Desde hace más de medio siglo, el mundo se ha dado instrumentos —convenciones internacionales, firmadas por gobiernos nacionales y ratificadas por sus respectivos parlamentos— para mantener en el ámbito de la investigación judicial ciertos crímenes, cuya gravedad es tal que afecta a la humanidad en su conjunto y que, por eso mismo, no prescriben.

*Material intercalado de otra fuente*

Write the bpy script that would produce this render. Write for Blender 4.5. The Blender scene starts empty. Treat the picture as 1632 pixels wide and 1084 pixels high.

En 2006, el ex presidente y ex secretario de Gobernación Luis Echeverría fue acusado de genocidio —el más evidente crimen de lesa humanidad— por los hechos de Tlatelolco, pero fue exonerado tres años después, pues el ministerio público no pudo caracterizar este delito.

Es poco probable que —a pesar de estar de cualquier modo fuera del ámbito de la investigación judicial— el hallazgo de estos cadáveres no hubiera generado una gran polémica de haberse establecido su origen en 1968. Por contraste, no he escuchado a nadie clamando por la necesidad de saber si las dos tlatelolcas recién desenterrados murieron víctimas de un homicidio ni si éste fue culposo o calificado. ¿Por qué pedimos justicia para unos huesos y no para otros? ¿Será que en realidad estamos de acuerdo con la idea básica de prescripción del delito y, por consiguiente, aceptamos que, luego de cierto tiempo —o según ciertos casos— la posibilidad de justicia se extingue?